Sejarah kegiatan secara rutin
dilakukakan masjid Sultan Syarif Abdurrahman sulit diperoleh, beberapa sumber
memastikan bahwa setiap hari besar Islam dilangsungkan di masjid ini. Terutama
saat perayaan maulid nabi Muhammad saw. secara turun-temurun diselenggarakan
dengan berbagai kegiatan seperti arak-arakan (Kirap) dari masjid ke alun-alun
keraton Kadariah, khitanan massal, pernah juga diadakan pernikahan massal sekitar tahun 1930-an.
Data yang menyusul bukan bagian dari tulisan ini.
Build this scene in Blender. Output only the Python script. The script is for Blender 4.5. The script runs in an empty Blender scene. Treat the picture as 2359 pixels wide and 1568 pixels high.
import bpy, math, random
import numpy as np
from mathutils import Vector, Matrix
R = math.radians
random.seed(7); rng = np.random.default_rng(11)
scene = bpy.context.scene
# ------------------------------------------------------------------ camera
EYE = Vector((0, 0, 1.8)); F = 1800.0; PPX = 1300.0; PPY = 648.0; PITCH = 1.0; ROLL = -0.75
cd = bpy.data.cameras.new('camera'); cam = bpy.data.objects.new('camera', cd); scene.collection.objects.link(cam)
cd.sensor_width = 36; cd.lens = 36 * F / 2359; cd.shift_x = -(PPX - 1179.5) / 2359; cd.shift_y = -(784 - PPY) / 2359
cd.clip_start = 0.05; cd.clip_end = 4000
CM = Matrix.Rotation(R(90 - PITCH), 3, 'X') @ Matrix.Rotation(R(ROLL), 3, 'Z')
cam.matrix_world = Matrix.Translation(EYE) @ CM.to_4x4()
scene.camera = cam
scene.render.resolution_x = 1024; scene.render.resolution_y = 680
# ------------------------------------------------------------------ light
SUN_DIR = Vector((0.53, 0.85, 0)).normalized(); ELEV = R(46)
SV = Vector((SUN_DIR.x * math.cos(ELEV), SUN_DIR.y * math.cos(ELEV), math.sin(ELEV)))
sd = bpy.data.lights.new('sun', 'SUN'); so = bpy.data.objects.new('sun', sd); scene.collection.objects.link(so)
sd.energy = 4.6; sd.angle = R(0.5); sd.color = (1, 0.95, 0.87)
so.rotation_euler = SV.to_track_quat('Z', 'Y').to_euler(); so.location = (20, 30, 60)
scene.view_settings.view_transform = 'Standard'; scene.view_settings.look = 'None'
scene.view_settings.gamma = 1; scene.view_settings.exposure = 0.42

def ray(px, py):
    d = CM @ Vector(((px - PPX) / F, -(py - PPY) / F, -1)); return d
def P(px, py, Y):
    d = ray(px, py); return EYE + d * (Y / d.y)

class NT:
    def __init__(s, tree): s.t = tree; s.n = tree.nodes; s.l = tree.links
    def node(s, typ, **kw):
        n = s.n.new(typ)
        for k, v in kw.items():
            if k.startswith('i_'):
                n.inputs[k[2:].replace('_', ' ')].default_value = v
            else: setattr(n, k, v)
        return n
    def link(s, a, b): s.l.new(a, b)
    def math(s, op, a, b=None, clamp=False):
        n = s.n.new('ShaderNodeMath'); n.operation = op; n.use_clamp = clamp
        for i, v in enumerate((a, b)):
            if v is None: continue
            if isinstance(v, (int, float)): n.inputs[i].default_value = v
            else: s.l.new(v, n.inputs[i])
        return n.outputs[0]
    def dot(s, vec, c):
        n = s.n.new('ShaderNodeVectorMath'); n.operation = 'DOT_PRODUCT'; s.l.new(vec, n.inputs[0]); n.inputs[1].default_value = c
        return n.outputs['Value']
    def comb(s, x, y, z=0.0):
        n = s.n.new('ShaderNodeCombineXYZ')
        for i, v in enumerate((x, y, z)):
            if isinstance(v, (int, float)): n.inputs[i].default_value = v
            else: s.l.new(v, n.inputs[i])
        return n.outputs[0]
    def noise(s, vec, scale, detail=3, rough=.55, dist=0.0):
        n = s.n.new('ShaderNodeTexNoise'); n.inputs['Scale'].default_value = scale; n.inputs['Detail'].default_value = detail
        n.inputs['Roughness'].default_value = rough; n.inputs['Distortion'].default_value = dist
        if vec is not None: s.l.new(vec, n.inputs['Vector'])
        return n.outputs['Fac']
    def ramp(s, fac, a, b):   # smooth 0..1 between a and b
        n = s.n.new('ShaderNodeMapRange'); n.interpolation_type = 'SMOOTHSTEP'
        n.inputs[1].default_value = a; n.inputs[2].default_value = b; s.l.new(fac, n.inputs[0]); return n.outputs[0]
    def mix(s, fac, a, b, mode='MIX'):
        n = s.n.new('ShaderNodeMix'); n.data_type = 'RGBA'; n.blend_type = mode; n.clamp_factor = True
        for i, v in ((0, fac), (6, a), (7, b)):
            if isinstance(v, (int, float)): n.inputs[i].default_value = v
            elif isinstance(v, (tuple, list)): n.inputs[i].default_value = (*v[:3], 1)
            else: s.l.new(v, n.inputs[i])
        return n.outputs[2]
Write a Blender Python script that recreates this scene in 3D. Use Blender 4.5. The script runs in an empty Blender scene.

Beberapa sumber memastikan bahwa
dahulu segala kegiatan (hajat) yang dilakukan keraton Kadariyah senantiasa
melibatkan kegiatan pula di lingkungan masjid. Melihat para pendahulunya yang sering dalam menyebarkan syi’ar Islam dengan berprinpsip kepada toleransi budaya
yang tinggi, sangat mungkin bahwa masjid Sultan Syarif abdurahman merupakan
wadah pengembangan kebudayaan Islam di masa lalu, tidak terlepas pada kegiatan
peribadatan. Sekarang ini acara serupa masih dilangsungkan, terutama hari-hari
besar Islam. Dan peringatan hari jadi kota Pontianak sampai sekarang masih
diselenggarakan di masjid Sultan Syarif Abdurrahman, yang dihadiri oleh Walikota
beserta PEMDA kota Pontianak disertai warga sekitar masjid. Selain itu pada
bulan Ramadhan, masjid Sultan Syarif Abdurrahman juga menyelenggarakan kegiatan
pembinaan keagamaan yang ditujukan kepada
generasi muda (remaja) yakni kegiatan “Perkampungan Ramadhan” yang
dilangsungkan selama beberapa hari diawal bulan ramadhan. Serta masjid Sultan
Syarif Abdurrahman membuka unit pengelola zakat yang melakukan pengumpulan dan
penyaluran zakat fitrah,zakat maal, infaq,dan shadaqah pada bulan ramadhan
serta melakukan penyembelihan dan penyaluran hewan qurban pada hari raya idul
Adha.
Selain penjelasan di atas, ada pula
kebudayaan lain yang dilakukan masyarakat sekitar masjid sebagaimana yang
dijelaskan oleh pak penjaga masjid, seperti minum air berkah dan awet muda di tempayan yang
berada di pojok kiri bagian belakang masjid. Terdapat dua buah tempayan yang
selalu diisi oleh penjaga masjid setiap ada hujan di hari jum’at sebagai simbol
keberkahan.
Kebetulan pula pak penjaga Masjid mendapat cucu perempuan yang baru seminggu dilahirkan, kemudian bayinya dibawa
ke mimbar utama, berdasarkan informasi yang di dapat ternyata itu sudah menjadi
tradisi bagi pak penjaga Masjid dan masyarakat sekitar masjid untuk mendo’akan
kebaikan dan keselamatan bagi bayi yang baru lahir dengan memanjatkan do’a-do’a
untuk si bayi. Walau demikian, tidak semua warga masih mau melakukan tradisi
tersebut, karena memang setiap kebudayaan pasti akan mengalami
pergeseran-pergeseran selaras dengan berkembangnya ilmu pengetahuan.